In new research in Journal of Personality and Social Psychology, David Chester and C. Nathan DeWall tested the idea that social rejection, by making us feel wounded and unwanted, triggers a need to repair our mood by whatever means available, including through the satisfaction of causing harm to those who have made us suffer. Aggression has been found to be a viable method for mood repair.

156 participants were asked to write an essay on a person topic, then to swap their essays with other participants to receive feedback on what they’d written. One group of participants will received nasty feedback (composed by the researchers): “one of the worst essays I have EVER read”. Chester and DeWall had the participants’ mood measured before and after they were given a chance to express a symbolic form of aggression: sticking pins in a virtual voodoo doll imagined as the person who had given them mean feedback. Such (un)sympathetic magic did indeed repair mood for the rejected participants, to the point where their mood was indistinguishable from participants who’d received nice feedback.
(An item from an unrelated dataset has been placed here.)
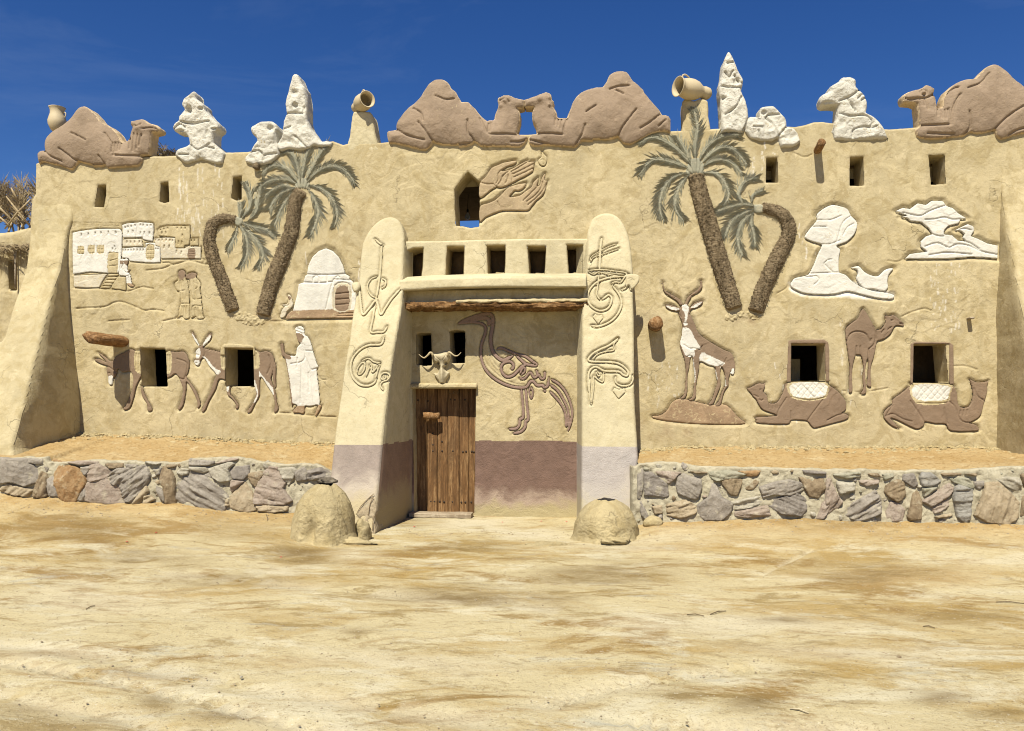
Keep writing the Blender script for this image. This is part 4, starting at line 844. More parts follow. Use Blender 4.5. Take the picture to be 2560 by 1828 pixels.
# pillars and buttresses
def zmi(thr, xin=None):
    def f(c):
        low = c[:, 2] < thr+.008*fbm(c[:, 0]*4, c[:, 1]*4, 2, 3)
        return np.where(low, np.where(c[:, 1]*0+(xin(c) if xin else 0) > 0, 2, 1), 0)
    return f
def lp_flare(q, f):
    q = q.copy(); c = q[:, 0].mean(); m = q[:, 0] > -3.05
    q[:, 0] = np.where((q[:, 0] > -3.2) & (q[:, 1] < 4.0), q[:, 0]*(1-f)+np.maximum(q[:, 0], -2.72)*f, q[:, 0]); return q
def rp_flare(q, f):
    q = q.copy(); q[:, 0] = np.where((q[:, 0] < .1) & (q[:, 1] < 4.0), q[:, 0]*(1-f)+np.minimum(q[:, 0], -.27)*f, q[:, 0]); return q
LPO = 'o 905,612 915,588 930,566 952,548 973,542 992,547 1005,566 1010,599 1007,673 1004,762 992,836 979,913 964,1030 957,1097 945,1226 934,1330 934,1400 800,1400 812,1320 828,1168 838,1080 852,985 862,910 872,850 880,790 890,735 896,698 899,660'
lp = slab('gate_pillar', LPO, S_LP, .06, [M_pil, M_dadoL, M_dadoS], r=.045, cell=.0115, amp=.004, parent=B, flare=lp_flare, mfun=zmi(1.125, lambda c: (c[:, 0] > -3.05+0*c[:, 0]) & (c[:, 1] > S_LP.base(c[:, 0], c[:, 2])+.07)), smooth_outline=True)
RPO = 'o 1468,599 1470,575 1480,548 1497,536 1515,532 1533,535 1550,547 1565,572 1576,612 1582,679 1583,747 1585,827 1586,981 1591,1073 1594,1122 1597,1212 1602,1310 1606,1400 1450,1400 1453,1300 1454,1073 1455,950 1455,858 1456,770 1460,720 1467,680'
rp = slab('gate_pillar', RPO, S_RP, .06, [M_pil, M_dadoR, M_dadoR], r=.045, cell=.0115, amp=.004, parent=B, flare=rp_flare, mfun=zmi(1.09, lambda c: 0*c[:, 0]), smooth_outline=True)
S_LB.moats = []; 
slab('buttress', 'o 88,480 180,470 184,520 182,552 166,592 135,715 102,839 62,1000 43,1071 31,1120 20,1240 -260,1240 -200,1120 -110,960 -50,860 0,854 18,810 32,764 65,656 74,562', S_LB, .3, [M_wallp], r=.05, cell=.016, amp=.012, nf=4, parent=B)
slab('buttress', 'o 2505,400 2600,400 2700,420 2760,700 2860,1290 2690,1290 2646,1146 2600,950 2556,773 2537,665 2522,582 2509,500', S_RB, .3, [M_plain], r=.06, cell=.016, amp=.012, nf=4, parent=B)
# niche parapet, ledge, beam over the gate
def zY(px, py, Y): return un(px, py, Y)
slab('niche_parapet', 'o 1000,603 1100,602 1200,599 1300,597 1400,596 1475,596 1475,720 1000,722', SN, .05, [M_pil], r=.03, cell=.011, amp=.004, holes='|'.join(NICH), parent=B, cap=False, smooth_outline=False)
for s in NICH:
    pl = SN.xz(P(s)); reveal(pl, SN, .46, M_dim, name='niche', parent=B, closed=M_dark, front=.0)  # dark back colour stands in for shade inside the niche
    g = Geo(); c = pl.mean(0); xw = np.ptp(pl[:, 0]); zb = pl[:, 1].min()
    V, Fc = [], []
    n = 9
    for i in range(n):
        for j in range(4):
            fx = i/(n-1); y = YN+.16+.09*j
            V.append((pl[:, 0].min()+.02+fx*(xw-.03), y, zb+(.02+.045*(fx > .25)*abs(1+float(fbm(fx*5, j, 2, 3)))) if j else zb-.02))
    Fc = [(i*4+j, (i+1)*4+j, (i+1)*4+j+1, i*4+j+1) for i in range(n-1) for j in range(3)]
    if s != NICH[0]: mesh('mud_fill', V, Fc, M_mud, B)
def profile_x(name, prof, x0, x1, mat, jit=.008, n=140, sag=0.0, zfun=None, taper=False, parent=None, mi=None, freq=3.0, mfun=None):
    """bar along X with a (y,z) profile, edges wobbling by hand"""
    xs = np.linspace(x0, x1, n); V = []
    m = len(prof)
    for i, x in enumerate(xs):
        dz = zfun(x) if zfun else 0
        for k, (y, z) in enumerate(prof):
            V.append((x, y+jit*float(fbm(x*freq+k*.35, k*.4, 3, 2))*1.6, z+dz+jit*float(fbm(x*freq, k*.5+7, 3, 5))*1.6))
    Fc = [(i*m+k, i*m+(k+1) % m, (i+1)*m+(k+1) % m, (i+1)*m+k) for i in range(n-1) for k in range(m)]
    Fc += [tuple(range(m-1, -1, -1)), tuple((n-1)*m+k for k in range(m))]
    return mesh(name, V, Fc, mat, parent, True)
def dens(prof, st=.02):
    p = resample(np.array(prof), st, True); return [tuple(a) for a in p]
xl, xr = un(1000, 710, -.5)[0], un(1466, 710, -.5)[0]
zt = un(1240, 690, -.30)[1]; zc1 = un(1240, 697, -.50)[1]; zc2 = un(1240, 722, -.50)[1]; zc3 = un(1240, 725, -.33)[1]
profile_x('gate_ledge', dens([(-.05, zt+.03), (-.24, zt+.02), (-.50, zc1+.012), (-.53, zc1-.01), (-.535, zc2+.008), (-.53, zc2), (-.34, zc3-.0), (-.05, zc3)]), xl, xr, M_pil, .007, parent=B, zfun=lambda x: .022*math.sin((x-xl)*1.6)+.012*(x-xl)-.01, freq=2.2)
zb1 = un(1240, 756, -.33)[1]
profile_x('gate_cove', dens([(-.05, zc3+.01), (-.33, zc3+.01), (-.345, zb1+.05), (-.40, zb1), (-.05, zb1-.005)], .03), xl+.02, xr-.0, M_plain, .006, parent=B, freq=2.2)
za, zb = un(1240, 752, -.44)[1], un(1240, 768, -.44)[1]
profile_x('split_log_beam', dens([(-.04, za+.005), (-.36, za-.002), (-.43, za-.018), (-.455, (za+zb)/2-.005), (-.44, zb), (-.04, zb-.01)], .014), xl+.03, xr+.02, M_beam, .022, n=320, parent=B, zfun=lambda x: .010*math.sin((x-xl)*2.5), freq=9)
profile_x('beam_plaster', dens([(-.30, za+.04), (-.42, za+.022), (-.462, za-.002), (-.465, za-.022), (-.42, za-.03), (-.30, za+.0)], .016), un(1140, 750, -.44)[0], xr+.01, M_plain, .017, n=220, parent=B, freq=7)
# plaster lintel over the door and the boxed corner left of it
xd0, xd1 = un(1024, 960, 0)[0], un(1193, 960, 0)[0]; zl = un(1100, 959, 0)[1]
profile_x('door_lintel', dens([(.1, zl), (-.04, zl+.004), (-.075, zl-.015), (-.075, zl-.06), (-.05, zl-.075), (.1, zl-.075)], .012), xd0, xd1, M_wall if False else M_plain, .005, n=60, parent=B)
# broken plaster at the left pillar foot
g = slab('broken_plaster_patch', [S_LP.xz([(893,1285),(905,1262),(921,1245),(934,1232),(939,1255),(941,1275),(936,1300),(937,1335),(918,1335),(910,1305),(898,1297)])], S_LP, -.9, [ST['tn']], r=.02, cell=.011, amp=.02, nf=14, parent=B, extra=lambda X, Z, s: .008+.03*fbm(X*11, Z*9, 3, 3), label='crumbled corner showing bare ochre mud bricks')
g = Geo()
for s in ('K 300,1255 335,1190 390,1130 445,1083', 'K 400,1260 412,1170 440,1110', 'K 430,1385 440,1290 475,1235'):
    p = resample(catmull(S_LP.xz(P(s)), 4), .03); g.tube([(x, float(S_LP.y(x, z))-.028, z) for x, z in p], [.004]*len(p), 5)
g.build('plaster_crack', M_dark, B)
# door: planks, nails, bolt
dl, dr = un(1033, 1100, .22)[0], un(1190, 1100, .22)[0]; zt_, zb_ = un(1100, 955, .22)[1], -.02
door = Geo().box(dl-.03, .27, zb_, dr+.03, .29, zt_).build('door', M_dark, B)
pxs = [1033, 1068, 1093, 1120, 1148, 1172, 1192]; pe = [un(p, 1100, .22)[0] for p in pxs]
for k in range(6):
    x0, x1 = pe[k]+.003, pe[k+1]-.003; nz_ = 60; V = []
    off = random.uniform(-.006, .006)
    for j in range(nz_+1):
        z = zb_+.03+(zt_-zb_-.03)*j/nz_; wv = .005*float(fbm(z*3+k*7, k, 3, 4)); wv2 = .005*float(fbm(z*3+(k+1)*7, (k+1), 3, 4))
        for x, y in ((x0+wv, .27), (x0+wv, .227+off), (x0+.006+wv, .22+off), ((x0+x1)/2, .220+off+.006*float(fbm(z*2, k, 2, 8))), (x1-.006+wv2, .22+off), (x1+wv2, .227+off), (x1+wv2, .27)): V.append((x, y, z))
    m = 7; Fc = [(j*m+i, j*m+i+1, (j+1)*m+i+1, (j+1)*m+i) for j in range(nz_) for i in range(m-1)]
    mesh('plank', V, Fc, M_door, door, False)
def zat(py): return un(1100, py, .1)[1]
nails = [(1082,1084),(1105,1104),(1082,1112),(1082,1128),(1105,1128),(1132,1128),(1157,1130),(1165,1129),(1179,1129),(1184,1130),(1077,1254),(1086,1254),(1099,1254),(1110,1255),(1131,1255),(1153,1256),(1163,1256),(1178,1256),(1045,1001),(1070,1003),(1126,999),(1137,1000),(1162,1000)]
for px, py in nails:
    x, z = un(px, py, .21); M_ = Matrix.Translation((x, .215, z)) @ Matrix.Rotation(R(90), 4, 'X')
    V, Fc = lathe([(0, .007), (.008, .006), (.014, .001), (.015, -.003)], 10, M_); mesh('nail', V, Fc, M_nail, door)
g = Geo()
for s in ('K 1045,250 1050,278 1075,275', 'K 1080,250 1082,278', 'K 1100,252 1083,265 1105,280', 'K 1110,250 1117,278 1130,250'):
    p = P(s); g.tube([(un(a, b, .21)[0], .212, un(a, b, .21)[1]) for a, b in p], .0045, 5)
g.build('scratched_letters', M_dark, door)
x0, z0 = un(1057, 1040, .07); x1, _ = un(1097, 1040, .07)
bg = Geo(); bg.tube([(x0+(x1-x0)*t, .09+.01*math.sin(t*9), z0+.004*math.sin(t*7)) for t in np.linspace(0, 1, 12)], [.052*(1+.06*math.sin(t*5)) for t in np.linspace(0, 1, 12)], 14)
bg.build('door_bolt', M_log, door); Geo().box(x0+.06, .1, z0-.03, x1-.06, .22, z0+.03).build('bolt_block', M_door, door)
# interior: dark rooms behind the openings
def room(x0, x1, z0, z1, y0=.45, y1=4.2):
    g = Geo().box(x0, y0+.002, z0-.2, x1, y1, z0); g.box(x0, y0+.003, z1, x1, y1+.003, z1+.15); g.box(x0+.001, y1, z0+.001, x1-.001, y1+.2, z1-.001)
    g.box(x0-.2, y0, z0-.1, x0-.001, y1, z1+.1); g.box(x1+.001, y0, z0-.1, x1+.2, y1, z1+.1); g.build('room_shell', M_dark, B, False)
room(-8.7, -3.3, .6, 3.9); room(-8.7, -3.3, 4.15, 5.12); room(-3.0, .35, 0.0, 3.9); room(.7, 7.3, .6, 3.9); room(.7, 7.3, 4.15, 5.12)
g = Geo(); g.box(-3.0, .46, 5.20, .35, 3.6, 5.34)

g.build('terrace_roof', M_dark, B, False)
g = Geo().box(-8.72, -.0+.06, -.1, -8.68, .45, 5.3) ; g.build('end_wall', M_plain, B, False)
xq0, xq1 = un(1700, 900, .8)[0], un(2000, 900, .8)[0]
Geo().box(xq0, .80, .5, xq1, .95, un(1750, 899, .8)[1]).build('inner_wall', M_plain, B, False)
Geo().box(un(2180, 900, 1.1)[0], 1.1, .55, un(2460, 900, 1.1)[0], 1.2, 3.7).build('inner_wall', M_dark, B, False)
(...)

Researchers also conducted another study to investigate motives behind mood boosting. 154 participants were invited to the lab and were given a pill each, informing them that the pill would enhance their thinking for the upcoming tests. Some of them were further told that the pill had a peculiar side-effect, once it kicked in, their mood would become fixed and unchanging (such claims were a fiction, an inert placebo).

Participants then took part in a computer-based game where they and two other players passed a ball back and forth. Those in the “rejection condition” experienced a cold shoulder from their two playmates (actually pre-programmed computer responses), receiving only three of the 30 passes, compared to an equal share of passes in the “accepted condition”.

Participants were asked to rate how rejected they felt after the game, then they were given chance to take revenge in the second round of game against one of their previous playmates.

The game was a simple ‘first to the buzzer’ reaction race, but each round the slower player was always punished by a blast of noise through their headphones. When participants were faster, they could adjust the intensity of the noise suffered by their opponent, up to 105 decibels: the volume of a jack hammer or a helicopter hovering at 100 feet.

In most cases, participants who’d suffered earlier rejection chose to inflict louder sound blasts on their opponent (who’d rejected them earlier). However, this does not apply to participants who’d earlier been told about the pill’s side-effect in fixing their mood. During the break between games, participants were alerted that the drug was by now fully active and their mood would stay as it was for an hour. Participants then restricted their sound blasts to the lower levels administered by participants who hadn’t suffered earlier rejection. Due to the pill, they presumably believed they had no prospect of mood improvement, so there was no point in lashing out.

Results suggest that even seemingly pointless aggression can have a purpose and deliver a desired outcome. Although this research focused on rejection-inspired aggression, it could explain other situations where aggression appears to us to be a plausible route to alleviating our bad mood. The relief that anger provides is a wretched consolation, and it’s a habit worth kicking.